Почти сразу после возвращения из Орина, 31 августа 1983 года, я оказался на свадьбе у Сергея Стратановского. Невесту, ставшую женой, звали, как и мою мать, Валентиной (имя в моем поколении нечастое). Квартира показалась мне громадной. Публика собралась всё литературная. О моем пикировании с Кривулиным уже рассказано, но я ведь не Флобер — отчего же и не повториться? Повтор тут к месту. То, что я сказал дважды, правда… Повернувшись ко мне спиной, Кривулин говорил кому-то (на самом деле мне):

— Еврей — это профессия.

Почему Стратановский пригласил на свадьбу меня и Таню? Вокруг него группировались почвенники, водились

культурные

антисемиты. Сам он всегда оставался почвенником и патриотом. Можно и так спросить: почему в его, Стратановского, подлинность я всегда верил? Ни его авангардизм, ни его подчеркнутая любовь к родине не оттолкнули меня, хотя вообще одного из этих двух качеств за глаза и за уши хватало, чтобы меня оттолкнуть… Слова же Кривулина имели под собою не только и даже не столько антисемитизм, сколько неправильное понимание английского глагола profess.
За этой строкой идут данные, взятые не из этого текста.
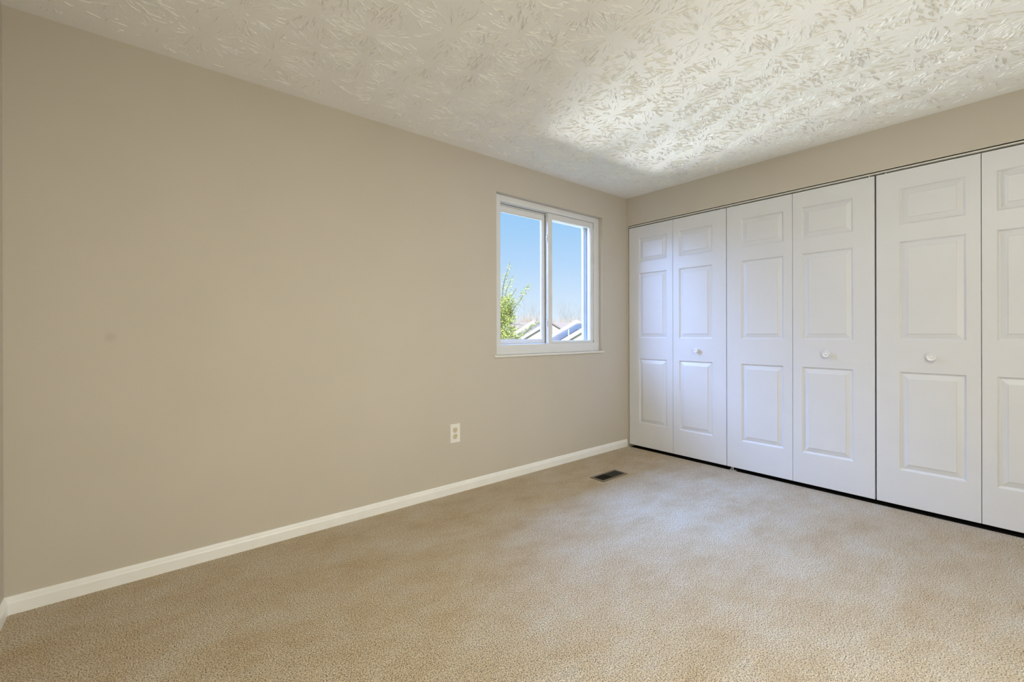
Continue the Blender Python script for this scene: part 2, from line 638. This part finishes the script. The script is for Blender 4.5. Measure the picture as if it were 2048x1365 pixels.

По городу ходила книжка какого-то раввина, где вступление начиналось фразой: I profess Judaism, «я исповедую иудаизм». Я был задет словами Кривулина, сделал вид, что тоже что-то такое трактую и между делом ввернул в разговоре с Таней:

— Еврей — это призвание.

Конечно, сейчас я скажу, что и русский — призвание (а в чуть-чуть искаженном кривулинском смысле — даже и профессия). В сущности, с XVI века русские (точнее, московиты) только одно держали на уме: хотели стать евреями, пререиначить еврейство, сделать своего бога — Богом. Хотели, да опоздали. Библия уже была написана, слова «несть ни эллина, ни иудея» произнесены. Шутка ли: патриарх Филарет, отец первого Романова на престоле, перекрещивал наезжавших в Москву литваков — из православия в православие!.. Ну, и сегодняшняя Россия той же верой живет: в русского бога верит.
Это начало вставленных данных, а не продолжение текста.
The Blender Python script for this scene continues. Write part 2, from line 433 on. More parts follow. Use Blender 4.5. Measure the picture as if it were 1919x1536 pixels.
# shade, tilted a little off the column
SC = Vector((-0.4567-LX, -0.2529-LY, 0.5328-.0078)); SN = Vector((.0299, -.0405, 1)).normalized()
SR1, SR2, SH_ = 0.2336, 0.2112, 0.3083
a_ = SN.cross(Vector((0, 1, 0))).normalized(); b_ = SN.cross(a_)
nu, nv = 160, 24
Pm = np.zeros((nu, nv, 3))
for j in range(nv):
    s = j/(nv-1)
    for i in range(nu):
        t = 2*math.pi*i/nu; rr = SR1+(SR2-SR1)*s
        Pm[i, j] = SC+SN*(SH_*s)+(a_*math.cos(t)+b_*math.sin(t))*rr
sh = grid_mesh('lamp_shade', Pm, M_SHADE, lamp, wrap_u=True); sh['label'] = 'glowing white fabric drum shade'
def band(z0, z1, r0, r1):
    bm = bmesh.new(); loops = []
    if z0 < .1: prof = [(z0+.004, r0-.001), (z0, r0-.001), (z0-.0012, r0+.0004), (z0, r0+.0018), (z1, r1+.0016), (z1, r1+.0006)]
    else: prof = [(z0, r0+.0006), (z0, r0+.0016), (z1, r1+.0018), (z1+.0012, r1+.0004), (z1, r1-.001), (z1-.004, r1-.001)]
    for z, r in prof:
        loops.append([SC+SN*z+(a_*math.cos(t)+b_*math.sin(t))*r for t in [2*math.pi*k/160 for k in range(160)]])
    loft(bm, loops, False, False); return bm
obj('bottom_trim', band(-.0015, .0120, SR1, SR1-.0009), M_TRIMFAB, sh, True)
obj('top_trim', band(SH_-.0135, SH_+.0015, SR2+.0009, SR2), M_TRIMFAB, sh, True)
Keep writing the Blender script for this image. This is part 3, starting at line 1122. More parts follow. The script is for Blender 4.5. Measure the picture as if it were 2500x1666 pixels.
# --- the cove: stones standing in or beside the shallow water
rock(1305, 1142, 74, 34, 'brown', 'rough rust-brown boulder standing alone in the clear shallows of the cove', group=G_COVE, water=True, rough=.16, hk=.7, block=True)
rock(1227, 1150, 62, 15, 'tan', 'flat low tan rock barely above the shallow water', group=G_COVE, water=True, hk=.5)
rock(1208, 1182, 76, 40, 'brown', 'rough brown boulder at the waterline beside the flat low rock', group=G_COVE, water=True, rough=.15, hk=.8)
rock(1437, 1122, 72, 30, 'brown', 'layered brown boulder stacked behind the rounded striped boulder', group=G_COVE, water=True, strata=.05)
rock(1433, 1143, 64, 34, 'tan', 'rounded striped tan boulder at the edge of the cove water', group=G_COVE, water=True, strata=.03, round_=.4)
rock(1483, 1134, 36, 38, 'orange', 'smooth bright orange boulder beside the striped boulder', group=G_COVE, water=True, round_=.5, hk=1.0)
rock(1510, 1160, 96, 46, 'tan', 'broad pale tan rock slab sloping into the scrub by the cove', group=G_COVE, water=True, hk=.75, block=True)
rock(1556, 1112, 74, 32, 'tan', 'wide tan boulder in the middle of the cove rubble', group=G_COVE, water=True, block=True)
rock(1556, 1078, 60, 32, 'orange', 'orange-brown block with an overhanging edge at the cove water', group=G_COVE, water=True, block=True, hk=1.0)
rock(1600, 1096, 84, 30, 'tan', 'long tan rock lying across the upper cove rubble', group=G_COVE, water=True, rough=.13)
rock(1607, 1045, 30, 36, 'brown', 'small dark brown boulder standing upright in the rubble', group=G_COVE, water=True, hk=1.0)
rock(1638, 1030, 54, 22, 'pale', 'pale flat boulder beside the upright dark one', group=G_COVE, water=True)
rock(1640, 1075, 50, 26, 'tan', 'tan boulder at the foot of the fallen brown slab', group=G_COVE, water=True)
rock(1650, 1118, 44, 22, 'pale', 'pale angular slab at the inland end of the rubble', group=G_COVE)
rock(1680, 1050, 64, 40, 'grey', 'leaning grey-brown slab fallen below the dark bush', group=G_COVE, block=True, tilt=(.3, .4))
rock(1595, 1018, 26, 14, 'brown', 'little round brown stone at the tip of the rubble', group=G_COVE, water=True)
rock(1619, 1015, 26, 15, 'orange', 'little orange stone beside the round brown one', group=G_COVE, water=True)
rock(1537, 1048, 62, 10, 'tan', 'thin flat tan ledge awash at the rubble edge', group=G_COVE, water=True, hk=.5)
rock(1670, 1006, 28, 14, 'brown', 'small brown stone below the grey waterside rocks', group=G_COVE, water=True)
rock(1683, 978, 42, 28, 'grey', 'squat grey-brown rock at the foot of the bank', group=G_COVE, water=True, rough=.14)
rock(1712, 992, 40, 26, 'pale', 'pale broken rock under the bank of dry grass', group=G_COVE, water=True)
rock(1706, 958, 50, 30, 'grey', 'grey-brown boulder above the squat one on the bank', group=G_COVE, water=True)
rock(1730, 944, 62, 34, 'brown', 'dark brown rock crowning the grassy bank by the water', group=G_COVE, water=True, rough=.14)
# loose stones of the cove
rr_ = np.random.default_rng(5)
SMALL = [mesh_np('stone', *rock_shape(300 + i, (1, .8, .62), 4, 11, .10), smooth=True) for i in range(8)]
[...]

Во всем разные, врагами мы со Стратановским не стали (должно быть, потому, что мало общались), но и тесно не подружились; всегда оставались на вы. Я у него был лишь однажды, на свадьбе; он ко мне на Воинова захаживал не раз. Там и сказал мне перед самым нашим отъездом в июня 1984 года, в дверях перед выходом:

— Какую женщину вы увозите!

Читать это нужно в русле националистической легенды: есть женщины в русских селеньях. При следующей встрече, уже не в Ленинграде, а в Петербурге, в 1994 году, он первым делом спросил меня, не развелся ли я с Таней, а потом высказал догадку, что она меня кормит — своими репортажами на радиостанции

Свобода

(с 1993-го по 1996-й Таня там состояла стрингером, пересказывала по телефону лондонские передовицы). Здесь он оказался далек от истины. Добытчиком всё еще был я.

Борис Останин,

часовщик

, наведывался ко мне на Воинова даже часто, притом случалось, что и без звонка. (В 1983–1984 годах телефон, к слову, то и дело у нас умолкал — в коммунальной квартире! — и молчал по два-три дня.) Энергия, притом не без чертовщинки, била в Останине через край, — вот первое, что в связи с ним возникает в памяти. Вторым шла чуждость, которую он хоть и не подчеркивал, но всё же всегда умел мне показать. Ходасевича, на его вкус, я непомерно возвеличил.